Pero el orden también guarda sorpresas. En una carpeta de grabados aparece una radiografía de los pulmones. Junto a una revista con el Che en portada, un calendario de 1986: en la página de arriba, una pin-up al mes; en la de abajo, entre tanto, su dueño ha ido tachando los días, como un preso. Dibujos realizados por el propio Monterroso y un cuadro pintado por Bárbara Jacobs, en el que se les ve a ambos, completan una colección de retratos del escritor entre los que Marta Cureses encontró otro secreto. En la casa mexicana del matrimonio colgó durante años el retrato anónimo de un joven Monterroso que lee a Lenin. Ahora la profesora asturiana ha descubierto que es obra de Juan Antonio Franco, un pintor guatemalteco discípulo de Frida Kahlo.

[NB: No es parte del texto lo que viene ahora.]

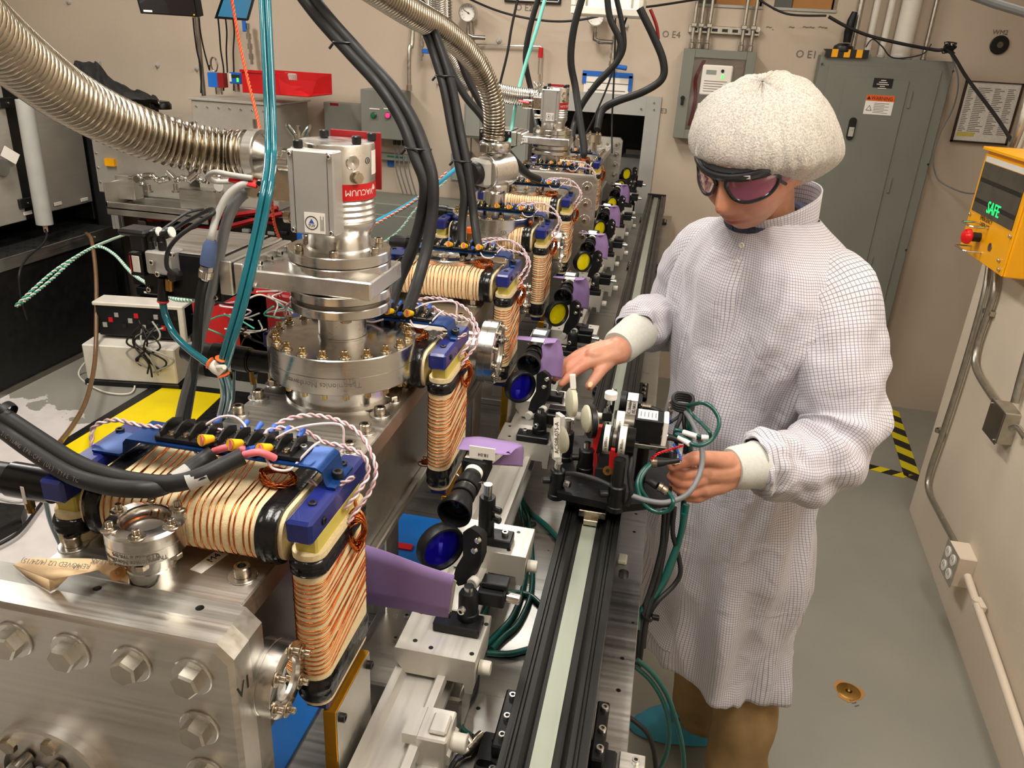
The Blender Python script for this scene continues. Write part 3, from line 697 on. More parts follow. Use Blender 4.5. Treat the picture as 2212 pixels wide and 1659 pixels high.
def flange(par,c,r,z0,z1,bore=0,m='steel',seam=True,n=64,name='flange'):
 """pair of conflat flanges, vertical axis"""
 b=B();zm=(z0+z1)/2;q=.0012
 pr=[(r-q,z0),(r,z0+q),(r,zm-.0006),(r-.0012,zm-.0006),(r-.0012,zm+.0006),(r,zm+.0006),(r,z1-q),(r-q,z1)]if seam else[(r-q,z0),(r,z0+q),(r,z1-q),(r-q,z1)]
 b.lathe(pr,n,MX.Translation((c[0],c[1],0)),cap=(bore==0))
 if bore:b.lathe([(r-q,z1),(bore,z1),(bore,z1-.02)],n,MX.Translation((c[0],c[1],0)),cap=False);b.lathe([(r-q,z0),(1e-5,z0)],n,MX.Translation((c[0],c[1],0)),cap=False)
 return wobj(name,b,m,par,30)
def ring_bolts(par,me,c,rb,z,n,a0=0,wash='p12w',wt=.0015,name='flange_bolt',down=None):
 for i in range(n):
  a=a0+2*PI*i/n;p=V((c[0]+rb*math.cos(a),c[1]+rb*math.sin(a),z));M=MX.Translation(p)@MX.Rotation(a*3.1,4,'Z')
  if wash:link('washer',ME[wash],par,M);M=M@MX.Translation((0,0,wt))
  link(name,ME[me],par,M)
  if down is not None:
   b=ME.get('tip%d'%(rb*1e4))
   if b is None:
    q=B();q.cyl((0,0,0),(0,0,-.010),.0042,n=12,ch=.001);b=ME['tip%d'%(rb*1e4)]=mesh_of(q,'bolt_tip','bolt_brass')
   link('bolt_tip',b,par,MX.Translation((p.x,p.y,down)))
def chamber(y0,y1,label):
 t=thing('vacuum_chamber',label,'vacuum chamber',(CX,y0,1.168))
 b=B();b.box(-.525,-.320,y0,y1,1.309,ZT,.0015);wobj('lid',b,'alu',t)
 b=B();b.box(-.515,-.333,y0+.002,y1-.002,1.168,1.3085,.002);wobj('body',b,'alu_dull',t)
 b=B();b.box(-.533,-.322,y0+.002,y1-.002,1.155,1.1675,.002);wobj('bottom_plate',b,'alu_y',t)
 return t
ch1=chamber(.502,1.575,'nearest aluminium vacuum chamber with bolted lid, behind the big end flange')
ch2=chamber(1.617,2.53,'second aluminium vacuum chamber in the row, carrying the black motor valve')
ch3=chamber(2.58,4.28,'farthest aluminium vacuum chamber, by the opening in the back wall')
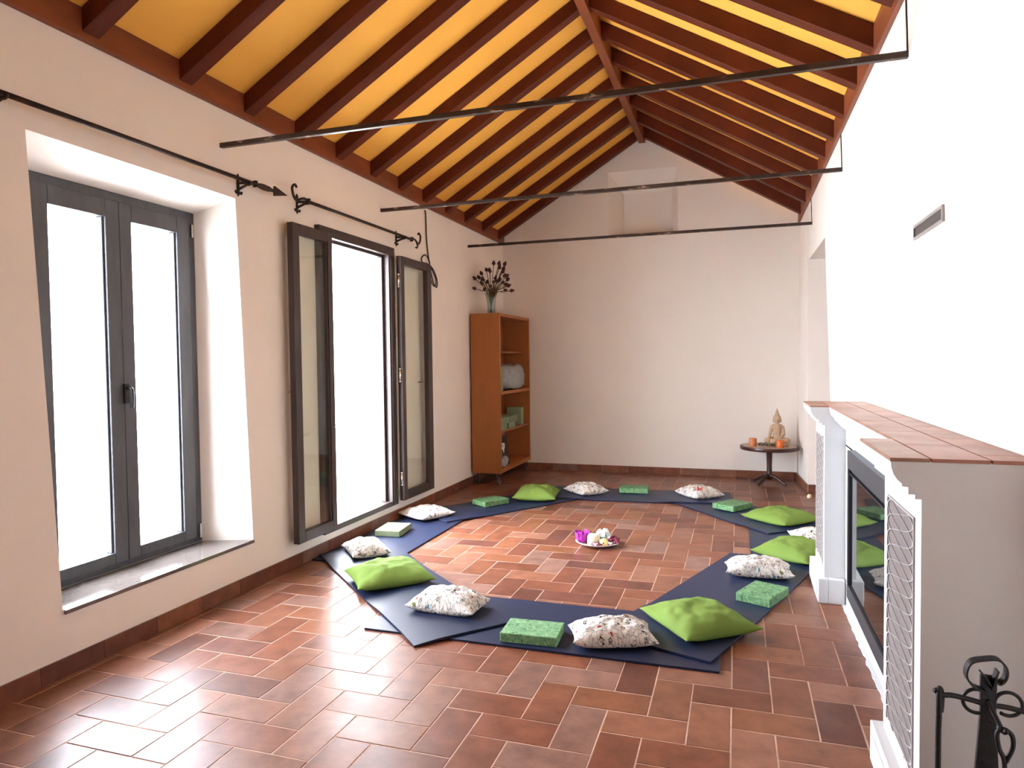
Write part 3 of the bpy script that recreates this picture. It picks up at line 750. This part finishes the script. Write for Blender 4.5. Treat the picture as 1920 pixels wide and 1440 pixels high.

La catalogación todavía no ha empezado cabalmente, pero las 14 cajas del tesoro ya dan la enorme medida de un hombre que siempre bromeó con su baja estatura. "Sin empinarme, mido fácilmente un metro sesenta", comenzaba su autorretrato. Si el humor es el realismo llevado hasta sus últimas consecuencias, el humor bien entendido empieza por uno mismo. Esa idea atraviesa toda la obra de Augusto Monterroso. "Entre nosotros", afirma en Viaje al centro de la fábula, "la mayoría de las personas son de talla modesta. Cuando alguien destaca, inmediatamente aspira a la presidencia". Su última broma pesa 5.000 kilos.